Your copy of the material below should match it exactly, except that it holds no pictures.

═══ Supplied data ═══

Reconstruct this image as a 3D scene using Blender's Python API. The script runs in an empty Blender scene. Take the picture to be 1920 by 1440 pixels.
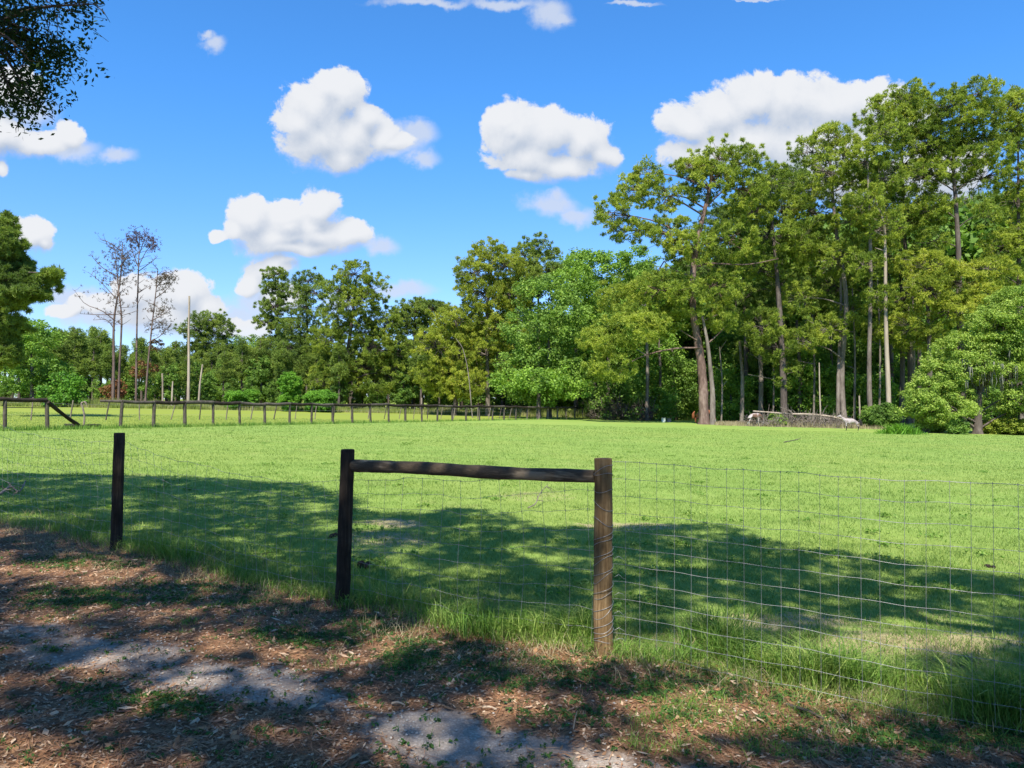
import bpy, math
import numpy as np
from mathutils import Vector

# ------------------------------------------------------------ camera, world, sun
SC = bpy.context.scene
F = 1400.0; CAMZ = 1.7; PITCH = math.atan(28/F)
cam_d = bpy.data.cameras.new('camera'); cam_d.lens = 36*F/1920; cam_d.sensor_width = 36
cam_d.clip_start = 0.05; cam_d.clip_end = 5000
cam = bpy.data.objects.new('camera', cam_d); SC.collection.objects.link(cam)
cam.location = (0, 0, CAMZ); cam.rotation_euler = (math.pi/2+PITCH, 0, 0)
SC.camera = cam
SC.view_settings.view_transform = 'Standard'; SC.view_settings.look = 'None'
SC.view_settings.gamma = 1; SC.view_settings.use_curve_mapping = False
EXPO = 0.85
SC.view_settings.exposure = EXPO
SC.cycles.max_bounces = 6; SC.cycles.transparent_max_bounces = 4
SC.cycles.diffuse_bounces = 3
SUNOFF = (0.12, 0.72)                    # how far a shadow falls per metre of height
sun_d = bpy.data.lights.new('sun', 'SUN'); sun_d.energy = 5.0; sun_d.angle = math.radians(0.53)
sun_d.color = (1.0, 0.95, 0.86)
sun = bpy.data.objects.new('sun', sun_d); SC.collection.objects.link(sun)
sun.rotation_euler = Vector((SUNOFF[0], SUNOFF[1], -1)).to_track_quat('-Z', 'Y').to_euler()
SUN_EL = math.atan(1/math.hypot(*SUNOFF))

def uv(px, py):
    u = (px-960)/F; v = (720-py)/F
    wy = math.cos(PITCH)-v*math.sin(PITCH); wz = math.sin(PITCH)+v*math.cos(PITCH)
    return u/wy, wz/wy
def P(px, py, D):
    u, v = uv(px, py); return np.array([u*D, D, CAMZ+v*D])

class NT:                                 # tiny node-building helper
    def __init__(s, tree): s.t = tree; s.n = tree.nodes; s.l = tree.links
    def new(s, typ, **kw):
        n = s.n.new(typ)
        for k, v in kw.items(): setattr(n, k, v)
        return n
    def put(s, sock, v):
        if hasattr(v, 'is_output') or isinstance(v, bpy.types.NodeSocket): s.l.new(v, sock)
        elif v is not None: sock.default_value = v
    def m(s, op, a, b=None, c=None, clamp=False):
        n = s.new('ShaderNodeMath', operation=op, use_clamp=clamp)
        s.put(n.inputs[0], a); s.put(n.inputs[1], b)
        if c is not None: s.put(n.inputs[2], c)
        return n.outputs[0]
    def vm(s, op, a, b=None, c=None):
        n = s.new('ShaderNodeVectorMath', operation=op)
        s.put(n.inputs[0], a)
        if b is not None: s.put(n.inputs[1], b)
        if c is not None: s.put(n.inputs[2], c)
        return n.outputs['Value'] if op in ('LENGTH', 'DOT_PRODUCT') else n.outputs[0]
    def noise(s, vec, scale, detail=3, rough=0.5, dist=0.0, dims='3D'):
        n = s.new('ShaderNodeTexNoise', noise_dimensions=dims)
        if vec is not None: s.put(n.inputs['Vector'], vec)
        n.inputs['Scale'].default_value = scale; n.inputs['Detail'].default_value = detail
        n.inputs['Roughness'].default_value = rough; n.inputs['Distortion'].default_value = dist
        return n
    def ss(s, x, lo, hi, a=0.0, b=1.0):
        n = s.new('ShaderNodeMapRange', interpolation_type='SMOOTHSTEP')
        s.put(n.inputs[0], x); s.put(n.inputs[1], lo); s.put(n.inputs[2], hi)
        s.put(n.inputs[3], a); s.put(n.inputs[4], b); return n.outputs[0]
    def mix(s, f, a, b, mode='MIX'):
        n = s.new('ShaderNodeMix', data_type='RGBA', blend_type=mode)
        s.put(n.inputs[0], f)
        s.put(n.inputs[6], a if not isinstance(a, tuple) else (*a, 1)[:4])
        s.put(n.inputs[7], b if not isinstance(b, tuple) else (*b, 1)[:4])
        return n.outputs[2]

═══

» **Right answer**
Reconstruct this image as a 3D scene using Blender's Python API. The script runs in an empty Blender scene. Take the picture to be 1920 by 1440 pixels.
import bpy, math
import numpy as np
from mathutils import Vector

# ------------------------------------------------------------ camera, world, sun
SC = bpy.context.scene
F = 1400.0; CAMZ = 1.7; PITCH = math.atan(28/F)
cam_d = bpy.data.cameras.new('camera'); cam_d.lens = 36*F/1920; cam_d.sensor_width = 36
cam_d.clip_start = 0.05; cam_d.clip_end = 5000
cam = bpy.data.objects.new('camera', cam_d); SC.collection.objects.link(cam)
cam.location = (0, 0, CAMZ); cam.rotation_euler = (math.pi/2+PITCH, 0, 0)
SC.camera = cam
SC.view_settings.view_transform = 'Standard'; SC.view_settings.look = 'None'
SC.view_settings.gamma = 1; SC.view_settings.use_curve_mapping = False
EXPO = 0.85
SC.view_settings.exposure = EXPO
SC.cycles.max_bounces = 6; SC.cycles.transparent_max_bounces = 4
SC.cycles.diffuse_bounces = 3
SUNOFF = (0.12, 0.72)                    # how far a shadow falls per metre of height
sun_d = bpy.data.lights.new('sun', 'SUN'); sun_d.energy = 5.0; sun_d.angle = math.radians(0.53)
sun_d.color = (1.0, 0.95, 0.86)
sun = bpy.data.objects.new('sun', sun_d); SC.collection.objects.link(sun)
sun.rotation_euler = Vector((SUNOFF[0], SUNOFF[1], -1)).to_track_quat('-Z', 'Y').to_euler()
SUN_EL = math.atan(1/math.hypot(*SUNOFF))

def uv(px, py):
    u = (px-960)/F; v = (720-py)/F
    wy = math.cos(PITCH)-v*math.sin(PITCH); wz = math.sin(PITCH)+v*math.cos(PITCH)
    return u/wy, wz/wy
def P(px, py, D):
    u, v = uv(px, py); return np.array([u*D, D, CAMZ+v*D])

class NT:                                 # tiny node-building helper
    def __init__(s, tree): s.t = tree; s.n = tree.nodes; s.l = tree.links
    def new(s, typ, **kw):
        n = s.n.new(typ)
        for k, v in kw.items(): setattr(n, k, v)
        return n
    def put(s, sock, v):
        if hasattr(v, 'is_output') or isinstance(v, bpy.types.NodeSocket): s.l.new(v, sock)
        elif v is not None: sock.default_value = v
    def m(s, op, a, b=None, c=None, clamp=False):
        n = s.new('ShaderNodeMath', operation=op, use_clamp=clamp)
        s.put(n.inputs[0], a); s.put(n.inputs[1], b)
        if c is not None: s.put(n.inputs[2], c)
        return n.outputs[0]
    def vm(s, op, a, b=None, c=None):
        n = s.new('ShaderNodeVectorMath', operation=op)
        s.put(n.inputs[0], a)
        if b is not None: s.put(n.inputs[1], b)
        if c is not None: s.put(n.inputs[2], c)
        return n.outputs['Value'] if op in ('LENGTH', 'DOT_PRODUCT') else n.outputs[0]
    def noise(s, vec, scale, detail=3, rough=0.5, dist=0.0, dims='3D'):
        n = s.new('ShaderNodeTexNoise', noise_dimensions=dims)
        if vec is not None: s.put(n.inputs['Vector'], vec)
        n.inputs['Scale'].default_value = scale; n.inputs['Detail'].default_value = detail
        n.inputs['Roughness'].default_value = rough; n.inputs['Distortion'].default_value = dist
        return n
    def ss(s, x, lo, hi, a=0.0, b=1.0):
        n = s.new('ShaderNodeMapRange', interpolation_type='SMOOTHSTEP')
        s.put(n.inputs[0], x); s.put(n.inputs[1], lo); s.put(n.inputs[2], hi)
        s.put(n.inputs[3], a); s.put(n.inputs[4], b); return n.outputs[0]
    def mix(s, f, a, b, mode='MIX'):
        n = s.new('ShaderNodeMix', data_type='RGBA', blend_type=mode)
        s.put(n.inputs[0], f)
        s.put(n.inputs[6], a if not isinstance(a, tuple) else (*a, 1)[:4])
        s.put(n.inputs[7], b if not isinstance(b, tuple) else (*b, 1)[:4])
        return n.outputs[2]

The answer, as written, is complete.